— What to work on —
Could the lines from the start of the data through the line with "tag(belt, 'black seat" be set down exactly, with no pictures among them?
↓
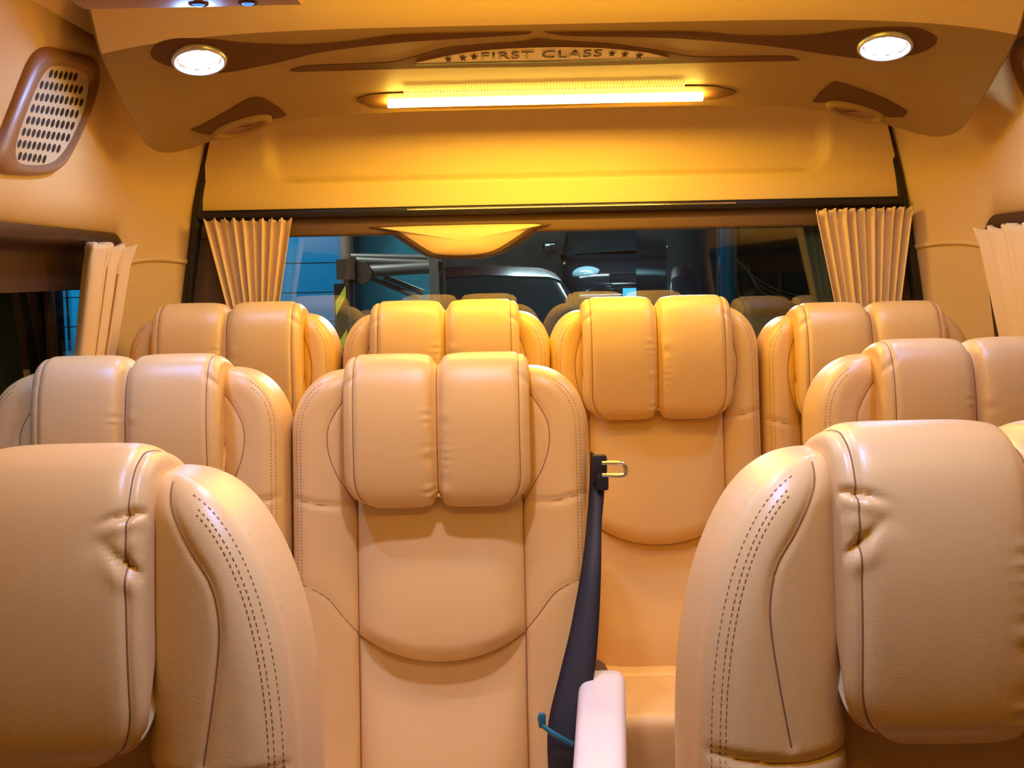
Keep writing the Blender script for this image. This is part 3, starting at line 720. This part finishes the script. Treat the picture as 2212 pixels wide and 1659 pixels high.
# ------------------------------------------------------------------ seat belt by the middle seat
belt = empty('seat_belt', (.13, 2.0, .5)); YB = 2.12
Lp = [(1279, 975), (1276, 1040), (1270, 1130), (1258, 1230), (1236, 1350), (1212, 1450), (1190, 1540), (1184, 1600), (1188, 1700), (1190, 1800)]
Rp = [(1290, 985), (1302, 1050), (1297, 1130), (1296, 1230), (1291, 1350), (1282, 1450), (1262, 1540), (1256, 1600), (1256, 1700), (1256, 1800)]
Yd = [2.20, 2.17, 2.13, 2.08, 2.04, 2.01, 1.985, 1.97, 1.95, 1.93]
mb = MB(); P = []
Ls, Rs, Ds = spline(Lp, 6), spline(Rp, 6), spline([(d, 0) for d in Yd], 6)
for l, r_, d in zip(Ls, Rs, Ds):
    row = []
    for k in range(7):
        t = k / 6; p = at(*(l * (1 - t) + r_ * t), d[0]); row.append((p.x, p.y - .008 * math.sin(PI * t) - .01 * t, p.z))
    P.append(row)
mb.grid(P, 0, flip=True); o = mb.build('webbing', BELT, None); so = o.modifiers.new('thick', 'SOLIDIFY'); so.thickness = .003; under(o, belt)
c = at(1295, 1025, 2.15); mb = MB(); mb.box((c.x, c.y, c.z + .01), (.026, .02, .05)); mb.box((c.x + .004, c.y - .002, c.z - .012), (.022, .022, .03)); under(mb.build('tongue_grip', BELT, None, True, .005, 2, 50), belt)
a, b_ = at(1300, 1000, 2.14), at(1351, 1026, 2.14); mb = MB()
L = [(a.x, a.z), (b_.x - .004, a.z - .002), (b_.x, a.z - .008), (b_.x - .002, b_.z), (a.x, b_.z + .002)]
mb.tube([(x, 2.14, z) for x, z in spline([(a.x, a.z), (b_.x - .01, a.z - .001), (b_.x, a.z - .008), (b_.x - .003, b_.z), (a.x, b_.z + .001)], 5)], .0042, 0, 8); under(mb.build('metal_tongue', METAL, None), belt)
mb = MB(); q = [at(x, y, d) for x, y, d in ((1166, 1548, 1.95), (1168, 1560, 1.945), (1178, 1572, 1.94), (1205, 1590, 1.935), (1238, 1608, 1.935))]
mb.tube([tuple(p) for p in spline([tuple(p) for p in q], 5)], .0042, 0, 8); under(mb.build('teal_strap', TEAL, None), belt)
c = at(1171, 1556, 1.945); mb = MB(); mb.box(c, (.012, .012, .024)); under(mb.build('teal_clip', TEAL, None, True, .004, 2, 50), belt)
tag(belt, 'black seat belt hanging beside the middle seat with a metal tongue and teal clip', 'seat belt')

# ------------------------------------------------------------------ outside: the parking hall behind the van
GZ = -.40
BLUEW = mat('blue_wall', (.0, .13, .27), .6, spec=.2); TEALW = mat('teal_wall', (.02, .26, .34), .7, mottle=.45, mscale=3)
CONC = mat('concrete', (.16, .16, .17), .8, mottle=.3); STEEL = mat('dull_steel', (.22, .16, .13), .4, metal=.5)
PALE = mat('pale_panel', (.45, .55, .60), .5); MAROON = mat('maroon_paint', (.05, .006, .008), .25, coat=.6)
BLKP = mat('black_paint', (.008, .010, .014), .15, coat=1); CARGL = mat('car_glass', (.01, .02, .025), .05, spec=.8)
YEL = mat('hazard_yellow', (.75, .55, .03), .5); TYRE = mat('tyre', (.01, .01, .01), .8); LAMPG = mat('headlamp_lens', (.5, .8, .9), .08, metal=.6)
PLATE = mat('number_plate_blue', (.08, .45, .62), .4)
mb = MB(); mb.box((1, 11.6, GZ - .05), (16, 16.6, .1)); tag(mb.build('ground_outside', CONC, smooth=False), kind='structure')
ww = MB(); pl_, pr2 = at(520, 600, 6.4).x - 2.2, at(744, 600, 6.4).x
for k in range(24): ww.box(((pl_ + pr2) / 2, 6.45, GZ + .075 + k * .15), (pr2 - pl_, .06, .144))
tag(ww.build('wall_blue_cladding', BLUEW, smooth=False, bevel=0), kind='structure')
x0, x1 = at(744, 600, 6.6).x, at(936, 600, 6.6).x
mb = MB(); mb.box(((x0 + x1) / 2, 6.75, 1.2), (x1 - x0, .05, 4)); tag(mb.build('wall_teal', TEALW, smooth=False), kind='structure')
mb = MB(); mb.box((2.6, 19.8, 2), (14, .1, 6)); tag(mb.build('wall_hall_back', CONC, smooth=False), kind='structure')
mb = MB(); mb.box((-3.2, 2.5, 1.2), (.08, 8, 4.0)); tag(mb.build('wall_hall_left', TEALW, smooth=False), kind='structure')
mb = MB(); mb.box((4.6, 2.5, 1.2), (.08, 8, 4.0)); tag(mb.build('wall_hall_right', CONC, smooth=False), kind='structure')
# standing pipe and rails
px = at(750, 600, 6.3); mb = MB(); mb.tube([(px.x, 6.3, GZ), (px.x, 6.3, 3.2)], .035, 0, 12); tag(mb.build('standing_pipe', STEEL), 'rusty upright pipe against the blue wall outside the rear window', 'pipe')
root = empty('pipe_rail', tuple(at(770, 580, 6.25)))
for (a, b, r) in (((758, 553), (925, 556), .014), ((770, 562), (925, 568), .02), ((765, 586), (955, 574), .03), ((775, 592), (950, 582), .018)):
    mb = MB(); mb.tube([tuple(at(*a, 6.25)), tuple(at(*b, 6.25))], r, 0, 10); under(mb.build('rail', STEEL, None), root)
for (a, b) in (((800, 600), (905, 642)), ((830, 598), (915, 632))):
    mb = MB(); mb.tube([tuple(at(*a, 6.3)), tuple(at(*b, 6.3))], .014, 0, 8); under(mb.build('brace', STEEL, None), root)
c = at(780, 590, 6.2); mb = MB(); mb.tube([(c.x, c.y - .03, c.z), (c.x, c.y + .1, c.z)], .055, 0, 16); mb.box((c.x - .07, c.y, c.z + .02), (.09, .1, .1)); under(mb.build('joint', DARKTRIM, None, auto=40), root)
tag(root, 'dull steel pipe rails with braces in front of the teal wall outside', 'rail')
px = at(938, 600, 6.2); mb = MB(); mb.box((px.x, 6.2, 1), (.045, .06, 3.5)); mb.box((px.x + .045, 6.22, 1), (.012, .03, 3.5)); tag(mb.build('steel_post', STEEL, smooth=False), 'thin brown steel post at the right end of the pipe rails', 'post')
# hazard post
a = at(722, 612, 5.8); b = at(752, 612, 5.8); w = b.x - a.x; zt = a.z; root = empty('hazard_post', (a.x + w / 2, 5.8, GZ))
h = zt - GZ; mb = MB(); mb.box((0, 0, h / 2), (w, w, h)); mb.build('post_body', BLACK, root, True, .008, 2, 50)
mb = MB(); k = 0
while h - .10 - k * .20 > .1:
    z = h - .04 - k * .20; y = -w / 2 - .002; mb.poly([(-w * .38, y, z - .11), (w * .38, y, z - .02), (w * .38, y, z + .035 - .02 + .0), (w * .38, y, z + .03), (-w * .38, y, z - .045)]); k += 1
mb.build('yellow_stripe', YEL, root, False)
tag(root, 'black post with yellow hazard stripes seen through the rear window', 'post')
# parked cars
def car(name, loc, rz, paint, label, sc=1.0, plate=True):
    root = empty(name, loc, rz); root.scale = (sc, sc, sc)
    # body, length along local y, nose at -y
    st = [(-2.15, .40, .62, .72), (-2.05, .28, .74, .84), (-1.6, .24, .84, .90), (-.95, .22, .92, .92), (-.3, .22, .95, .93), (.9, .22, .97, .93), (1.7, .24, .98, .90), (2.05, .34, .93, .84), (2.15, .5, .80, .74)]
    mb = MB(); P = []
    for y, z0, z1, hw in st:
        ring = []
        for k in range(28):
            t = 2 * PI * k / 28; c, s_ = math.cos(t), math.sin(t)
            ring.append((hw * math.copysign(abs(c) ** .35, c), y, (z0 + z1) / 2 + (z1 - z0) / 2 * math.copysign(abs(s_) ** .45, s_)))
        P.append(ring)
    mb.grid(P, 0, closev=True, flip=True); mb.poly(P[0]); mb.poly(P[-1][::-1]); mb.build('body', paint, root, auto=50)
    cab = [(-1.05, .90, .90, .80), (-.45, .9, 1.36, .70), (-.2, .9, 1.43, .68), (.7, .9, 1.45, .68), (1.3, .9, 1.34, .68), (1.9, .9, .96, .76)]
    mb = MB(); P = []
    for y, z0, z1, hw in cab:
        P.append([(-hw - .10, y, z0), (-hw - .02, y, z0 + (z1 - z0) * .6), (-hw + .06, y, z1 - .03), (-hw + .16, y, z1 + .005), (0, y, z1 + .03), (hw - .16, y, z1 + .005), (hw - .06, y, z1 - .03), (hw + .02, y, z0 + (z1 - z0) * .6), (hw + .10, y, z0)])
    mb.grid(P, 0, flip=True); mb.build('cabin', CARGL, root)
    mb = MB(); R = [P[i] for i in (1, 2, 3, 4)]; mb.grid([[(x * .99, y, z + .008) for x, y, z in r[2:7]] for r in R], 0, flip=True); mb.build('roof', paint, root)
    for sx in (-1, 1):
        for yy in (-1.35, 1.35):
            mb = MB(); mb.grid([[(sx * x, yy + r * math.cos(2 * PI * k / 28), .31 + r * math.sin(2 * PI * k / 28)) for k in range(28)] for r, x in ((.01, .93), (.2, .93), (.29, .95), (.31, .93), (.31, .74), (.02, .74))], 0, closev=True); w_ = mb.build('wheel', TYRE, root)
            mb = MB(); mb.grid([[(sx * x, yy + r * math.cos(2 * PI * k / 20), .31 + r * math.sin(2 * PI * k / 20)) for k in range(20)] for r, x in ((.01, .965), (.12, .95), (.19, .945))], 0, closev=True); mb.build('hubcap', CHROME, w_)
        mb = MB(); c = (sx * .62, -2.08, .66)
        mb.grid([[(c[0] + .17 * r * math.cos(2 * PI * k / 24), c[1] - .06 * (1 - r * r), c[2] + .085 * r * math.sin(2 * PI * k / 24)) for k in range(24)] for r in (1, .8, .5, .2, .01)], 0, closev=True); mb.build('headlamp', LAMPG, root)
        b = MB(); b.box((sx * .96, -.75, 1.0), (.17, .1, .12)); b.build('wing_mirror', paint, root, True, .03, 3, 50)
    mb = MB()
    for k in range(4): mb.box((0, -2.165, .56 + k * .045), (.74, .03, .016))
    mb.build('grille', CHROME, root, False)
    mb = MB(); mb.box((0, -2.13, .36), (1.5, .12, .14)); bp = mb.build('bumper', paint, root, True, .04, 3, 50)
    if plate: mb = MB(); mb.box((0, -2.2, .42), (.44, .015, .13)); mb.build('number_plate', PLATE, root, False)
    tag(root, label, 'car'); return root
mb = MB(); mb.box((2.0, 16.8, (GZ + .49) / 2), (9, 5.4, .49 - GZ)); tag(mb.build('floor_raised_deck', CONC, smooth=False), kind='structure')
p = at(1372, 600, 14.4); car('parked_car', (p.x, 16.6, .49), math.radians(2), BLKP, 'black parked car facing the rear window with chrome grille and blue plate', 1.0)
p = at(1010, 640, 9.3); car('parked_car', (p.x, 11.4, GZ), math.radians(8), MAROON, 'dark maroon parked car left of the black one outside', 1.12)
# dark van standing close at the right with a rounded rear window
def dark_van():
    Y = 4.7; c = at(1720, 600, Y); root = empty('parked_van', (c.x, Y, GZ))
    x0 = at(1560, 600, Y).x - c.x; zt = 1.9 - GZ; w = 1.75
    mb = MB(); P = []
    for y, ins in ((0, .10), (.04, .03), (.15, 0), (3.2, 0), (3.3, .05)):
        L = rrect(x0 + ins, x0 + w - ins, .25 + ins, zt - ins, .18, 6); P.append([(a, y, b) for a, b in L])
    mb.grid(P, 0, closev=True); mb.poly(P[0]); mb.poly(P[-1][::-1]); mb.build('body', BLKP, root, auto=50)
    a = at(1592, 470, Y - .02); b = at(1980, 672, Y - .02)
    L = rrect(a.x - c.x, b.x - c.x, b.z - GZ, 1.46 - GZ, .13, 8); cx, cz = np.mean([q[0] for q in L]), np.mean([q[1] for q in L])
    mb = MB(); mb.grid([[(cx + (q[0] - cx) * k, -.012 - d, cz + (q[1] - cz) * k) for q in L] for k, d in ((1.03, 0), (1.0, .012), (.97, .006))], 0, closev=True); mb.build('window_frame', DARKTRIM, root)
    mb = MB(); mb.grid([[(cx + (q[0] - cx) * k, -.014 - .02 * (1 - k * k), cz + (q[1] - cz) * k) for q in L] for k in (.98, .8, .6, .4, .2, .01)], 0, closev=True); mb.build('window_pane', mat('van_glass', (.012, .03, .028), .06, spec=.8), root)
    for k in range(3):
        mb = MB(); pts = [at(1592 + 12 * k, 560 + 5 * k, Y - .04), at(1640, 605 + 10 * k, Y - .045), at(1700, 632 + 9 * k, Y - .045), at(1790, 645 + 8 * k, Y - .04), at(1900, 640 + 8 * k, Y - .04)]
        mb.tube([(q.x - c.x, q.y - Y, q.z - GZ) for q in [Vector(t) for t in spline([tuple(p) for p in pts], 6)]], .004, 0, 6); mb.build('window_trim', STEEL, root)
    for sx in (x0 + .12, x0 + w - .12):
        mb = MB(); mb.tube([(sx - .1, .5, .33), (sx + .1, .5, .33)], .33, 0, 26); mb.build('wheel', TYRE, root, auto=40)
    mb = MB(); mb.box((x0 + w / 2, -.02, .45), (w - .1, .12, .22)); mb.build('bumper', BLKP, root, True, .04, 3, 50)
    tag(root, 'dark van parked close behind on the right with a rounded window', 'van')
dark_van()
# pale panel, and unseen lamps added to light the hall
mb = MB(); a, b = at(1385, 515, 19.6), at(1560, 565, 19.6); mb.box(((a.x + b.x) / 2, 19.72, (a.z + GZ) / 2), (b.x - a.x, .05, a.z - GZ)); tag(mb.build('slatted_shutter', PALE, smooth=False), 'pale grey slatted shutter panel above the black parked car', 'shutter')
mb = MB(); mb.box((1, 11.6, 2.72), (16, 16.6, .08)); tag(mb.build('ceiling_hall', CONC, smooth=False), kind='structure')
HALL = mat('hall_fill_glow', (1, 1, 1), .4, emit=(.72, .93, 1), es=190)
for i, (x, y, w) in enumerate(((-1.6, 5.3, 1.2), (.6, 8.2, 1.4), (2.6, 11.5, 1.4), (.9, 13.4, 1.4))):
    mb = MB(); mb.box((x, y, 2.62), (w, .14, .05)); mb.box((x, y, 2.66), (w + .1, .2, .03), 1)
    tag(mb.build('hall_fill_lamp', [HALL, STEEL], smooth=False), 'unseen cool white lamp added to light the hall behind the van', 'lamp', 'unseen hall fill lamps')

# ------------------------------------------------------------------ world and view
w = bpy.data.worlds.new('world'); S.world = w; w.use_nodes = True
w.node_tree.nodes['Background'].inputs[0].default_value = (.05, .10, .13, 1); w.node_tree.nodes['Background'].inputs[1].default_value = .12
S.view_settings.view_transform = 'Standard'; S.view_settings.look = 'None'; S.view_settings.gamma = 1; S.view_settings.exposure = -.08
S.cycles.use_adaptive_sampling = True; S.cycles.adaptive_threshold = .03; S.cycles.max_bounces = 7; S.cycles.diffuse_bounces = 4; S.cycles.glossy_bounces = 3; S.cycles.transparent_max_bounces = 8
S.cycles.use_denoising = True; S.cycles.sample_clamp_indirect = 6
↑
— Correct output —
Keep writing the Blender script for this image. This is part 3, starting at line 720. This part finishes the script. Treat the picture as 2212 pixels wide and 1659 pixels high.
# ------------------------------------------------------------------ seat belt by the middle seat
belt = empty('seat_belt', (.13, 2.0, .5)); YB = 2.12
Lp = [(1279, 975), (1276, 1040), (1270, 1130), (1258, 1230), (1236, 1350), (1212, 1450), (1190, 1540), (1184, 1600), (1188, 1700), (1190, 1800)]
Rp = [(1290, 985), (1302, 1050), (1297, 1130), (1296, 1230), (1291, 1350), (1282, 1450), (1262, 1540), (1256, 1600), (1256, 1700), (1256, 1800)]
Yd = [2.20, 2.17, 2.13, 2.08, 2.04, 2.01, 1.985, 1.97, 1.95, 1.93]
mb = MB(); P = []
Ls, Rs, Ds = spline(Lp, 6), spline(Rp, 6), spline([(d, 0) for d in Yd], 6)
for l, r_, d in zip(Ls, Rs, Ds):
    row = []
    for k in range(7):
        t = k / 6; p = at(*(l * (1 - t) + r_ * t), d[0]); row.append((p.x, p.y - .008 * math.sin(PI * t) - .01 * t, p.z))
    P.append(row)
mb.grid(P, 0, flip=True); o = mb.build('webbing', BELT, None); so = o.modifiers.new('thick', 'SOLIDIFY'); so.thickness = .003; under(o, belt)
c = at(1295, 1025, 2.15); mb = MB(); mb.box((c.x, c.y, c.z + .01), (.026, .02, .05)); mb.box((c.x + .004, c.y - .002, c.z - .012), (.022, .022, .03)); under(mb.build('tongue_grip', BELT, None, True, .005, 2, 50), belt)
a, b_ = at(1300, 1000, 2.14), at(1351, 1026, 2.14); mb = MB()
L = [(a.x, a.z), (b_.x - .004, a.z - .002), (b_.x, a.z - .008), (b_.x - .002, b_.z), (a.x, b_.z + .002)]
mb.tube([(x, 2.14, z) for x, z in spline([(a.x, a.z), (b_.x - .01, a.z - .001), (b_.x, a.z - .008), (b_.x - .003, b_.z), (a.x, b_.z + .001)], 5)], .0042, 0, 8); under(mb.build('metal_tongue', METAL, None), belt)
mb = MB(); q = [at(x, y, d) for x, y, d in ((1166, 1548, 1.95), (1168, 1560, 1.945), (1178, 1572, 1.94), (1205, 1590, 1.935), (1238, 1608, 1.935))]
mb.tube([tuple(p) for p in spline([tuple(p) for p in q], 5)], .0042, 0, 8); under(mb.build('teal_strap', TEAL, None), belt)
c = at(1171, 1556, 1.945); mb = MB(); mb.box(c, (.012, .012, .024)); under(mb.build('teal_clip', TEAL, None, True, .004, 2, 50), belt)
tag(belt, 'black seat belt hanging beside the middle seat with a metal tongue and teal clip', 'seat belt')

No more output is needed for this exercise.